A glimpse of the ceiling

This season, the Niners “good” has generally been good enough. On Sunday, we saw a glimpse of what this team’s ceiling is. In the last couple of weeks, we have seen it. The perfectionist coach in me wanted Kyle Shanahan to go for it on fourth and short twice. I thought they were no-brainer decisions at the time that would have made a statement at that particular time in the game. San Francisco only missed two tackles against the Packers on defense. The offensive line paved the way for the running backs. We didn’t see any dropped passes or turnovers. The NFC Championship was the closest we’ve seen the Niners play to a perfect game, and we saw 85 catch the ball once. Which leads us to...

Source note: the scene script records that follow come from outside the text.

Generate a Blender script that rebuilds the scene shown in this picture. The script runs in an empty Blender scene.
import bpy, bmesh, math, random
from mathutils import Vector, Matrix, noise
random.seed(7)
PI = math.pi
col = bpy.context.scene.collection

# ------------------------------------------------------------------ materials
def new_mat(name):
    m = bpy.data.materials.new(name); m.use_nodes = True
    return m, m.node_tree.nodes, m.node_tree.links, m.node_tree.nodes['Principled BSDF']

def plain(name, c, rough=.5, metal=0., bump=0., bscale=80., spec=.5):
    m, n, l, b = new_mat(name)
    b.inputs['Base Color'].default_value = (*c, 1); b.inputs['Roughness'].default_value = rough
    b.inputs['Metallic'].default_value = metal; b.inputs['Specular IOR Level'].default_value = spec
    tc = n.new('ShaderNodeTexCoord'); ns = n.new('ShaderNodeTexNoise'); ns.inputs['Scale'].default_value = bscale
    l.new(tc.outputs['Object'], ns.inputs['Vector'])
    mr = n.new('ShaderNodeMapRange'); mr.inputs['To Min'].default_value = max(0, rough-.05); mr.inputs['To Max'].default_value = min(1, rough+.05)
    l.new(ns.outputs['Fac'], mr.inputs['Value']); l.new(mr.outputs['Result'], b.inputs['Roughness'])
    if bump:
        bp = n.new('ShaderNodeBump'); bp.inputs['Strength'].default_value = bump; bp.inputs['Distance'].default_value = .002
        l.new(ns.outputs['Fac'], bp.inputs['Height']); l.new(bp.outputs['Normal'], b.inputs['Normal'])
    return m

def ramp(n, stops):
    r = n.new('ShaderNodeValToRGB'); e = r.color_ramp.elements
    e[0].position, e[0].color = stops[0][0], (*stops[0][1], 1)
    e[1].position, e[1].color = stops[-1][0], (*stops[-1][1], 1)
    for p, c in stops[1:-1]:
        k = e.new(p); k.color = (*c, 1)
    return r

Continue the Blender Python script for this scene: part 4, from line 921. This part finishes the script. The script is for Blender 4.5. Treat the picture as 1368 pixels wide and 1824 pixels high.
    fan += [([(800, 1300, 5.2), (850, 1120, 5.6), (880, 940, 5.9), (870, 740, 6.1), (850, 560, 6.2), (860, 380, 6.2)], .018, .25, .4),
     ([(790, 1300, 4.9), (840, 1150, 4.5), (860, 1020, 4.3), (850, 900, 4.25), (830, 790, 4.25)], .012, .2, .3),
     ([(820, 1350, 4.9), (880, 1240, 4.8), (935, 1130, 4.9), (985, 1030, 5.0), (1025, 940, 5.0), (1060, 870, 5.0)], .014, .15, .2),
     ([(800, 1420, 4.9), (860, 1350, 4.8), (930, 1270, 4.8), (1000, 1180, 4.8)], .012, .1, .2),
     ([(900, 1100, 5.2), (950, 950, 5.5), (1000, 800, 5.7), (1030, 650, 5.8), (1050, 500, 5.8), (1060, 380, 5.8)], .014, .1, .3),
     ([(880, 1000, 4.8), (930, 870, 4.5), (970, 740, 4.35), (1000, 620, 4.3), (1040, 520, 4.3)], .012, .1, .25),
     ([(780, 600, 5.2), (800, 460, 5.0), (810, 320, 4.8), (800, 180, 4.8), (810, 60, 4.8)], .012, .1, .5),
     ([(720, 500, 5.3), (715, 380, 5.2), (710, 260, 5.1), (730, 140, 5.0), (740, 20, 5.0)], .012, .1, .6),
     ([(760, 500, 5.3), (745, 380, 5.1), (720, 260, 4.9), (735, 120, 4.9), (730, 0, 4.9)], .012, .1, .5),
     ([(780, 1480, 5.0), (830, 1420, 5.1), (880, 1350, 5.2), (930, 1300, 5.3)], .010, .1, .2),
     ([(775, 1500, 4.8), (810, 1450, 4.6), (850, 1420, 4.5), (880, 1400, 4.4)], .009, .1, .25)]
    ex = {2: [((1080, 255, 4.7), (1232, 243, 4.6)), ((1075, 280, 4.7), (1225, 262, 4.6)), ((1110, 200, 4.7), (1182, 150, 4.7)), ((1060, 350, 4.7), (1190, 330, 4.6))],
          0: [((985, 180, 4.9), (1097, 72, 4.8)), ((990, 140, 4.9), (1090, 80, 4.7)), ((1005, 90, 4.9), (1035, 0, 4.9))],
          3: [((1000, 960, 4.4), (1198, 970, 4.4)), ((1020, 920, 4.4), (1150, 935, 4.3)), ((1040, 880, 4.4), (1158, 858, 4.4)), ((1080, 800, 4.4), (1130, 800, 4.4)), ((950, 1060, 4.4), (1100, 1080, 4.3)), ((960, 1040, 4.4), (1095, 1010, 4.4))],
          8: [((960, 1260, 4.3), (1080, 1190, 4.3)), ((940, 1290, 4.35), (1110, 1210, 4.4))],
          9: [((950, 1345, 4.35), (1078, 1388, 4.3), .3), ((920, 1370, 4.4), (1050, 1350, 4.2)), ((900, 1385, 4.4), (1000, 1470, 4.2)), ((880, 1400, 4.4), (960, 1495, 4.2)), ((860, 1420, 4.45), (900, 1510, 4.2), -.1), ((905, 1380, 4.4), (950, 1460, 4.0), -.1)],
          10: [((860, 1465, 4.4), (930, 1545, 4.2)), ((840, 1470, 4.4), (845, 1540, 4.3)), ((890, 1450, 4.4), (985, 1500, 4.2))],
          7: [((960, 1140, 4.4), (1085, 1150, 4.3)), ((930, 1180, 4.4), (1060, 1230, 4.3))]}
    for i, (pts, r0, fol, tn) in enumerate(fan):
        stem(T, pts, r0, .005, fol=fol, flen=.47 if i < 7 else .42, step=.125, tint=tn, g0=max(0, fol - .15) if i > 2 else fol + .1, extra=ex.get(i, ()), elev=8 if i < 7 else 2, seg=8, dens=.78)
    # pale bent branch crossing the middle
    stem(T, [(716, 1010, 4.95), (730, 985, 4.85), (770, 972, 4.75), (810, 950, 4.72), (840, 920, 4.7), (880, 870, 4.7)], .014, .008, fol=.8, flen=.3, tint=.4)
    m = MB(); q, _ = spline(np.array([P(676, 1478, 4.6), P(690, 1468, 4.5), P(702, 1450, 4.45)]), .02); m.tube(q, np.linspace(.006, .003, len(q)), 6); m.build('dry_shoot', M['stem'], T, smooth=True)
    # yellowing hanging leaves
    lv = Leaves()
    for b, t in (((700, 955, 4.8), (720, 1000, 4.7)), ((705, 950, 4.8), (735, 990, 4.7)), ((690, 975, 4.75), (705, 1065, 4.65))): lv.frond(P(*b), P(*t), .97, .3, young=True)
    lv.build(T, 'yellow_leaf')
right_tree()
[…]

Versatility reigns supreme

We’ve seen it all year, so it really shouldn’t be a surprise, but the 49ers can win any way that’s necessary. Jimmy Garoppolo has thrown 27 times in two games. There’s no need to be concerned. If the offense was struggling to move the ball, then sure. The Niners have scored 64 points in back-to-back playoff games and averaged 5.7 yards per play, which includes almost a games worth of garbage time. You saw December, we know if Garoppolo has to, he can lead this team in a comeback scenario or out to a big lead. Defensively, the 49ers have been lights out. They’re healthy, and there are very few chinks in the armor. In the Super Bowl, they’ll need to continue the dominance. The versatility in which how this team can score is impressive. Minnesota was death by a thousand cuts; Green Bay was big play after big play. What will Kansas City be?

Bully ball

Usually, when a team has the type of speed, the 49ers do they’re built on finesse. That couldn’t be further from the truth with this team. Watching the defensive line manhandle the Packers was a sight to see. The 49ers finished with 42 solo tackles, and 20 of those were stops, which are tackles that constitute as a loss for the offense. It’s not just the twin towers in the middle. K’Waun Williams had three stops, as did Dre Greenlaw. Their aggressiveness catches offenses off guard. I don’t think offenses are ready for the physicality, and it shows. The 49ers give away a chain to the offensive lineman that dominates the most or did on Sunday anyway. The team photographer Kym gave it out and asked me who should get it. My answer changed from Mike McGlinchey to Laken Tomlinson, and I settled on Joe Staley by the end of the game. They were all awesome, but the way the offensive line set the tone may have been more impressive what the defensive line has done the past two weeks.

Shanahan’s time is now

The head ball coach is on a mission. When Shanahan called a trap on 3rd & 6, and Mostert took it to the house, that’s when I knew. You don’t call that play in that situation unless you know it’s going to pop for a big gain. Mike Pettine was a dog chasing its tail on Sunday. Zero clue what was coming next, and it seems like he was just picking random plays in hopes of stopping San Francisco’s offense. While people talk about the number of pass attempts, we should be focusing on the different wrinkles in the run game and how two weeks in a row both playoff teams haven’t come close to finding an answer. It’s more impressive to win in dominating, run-it-down-your-throat fashion than it is seeing Jimmy throw it around 40 times. It feels like Shanahan is in a zone and can’t be stopped.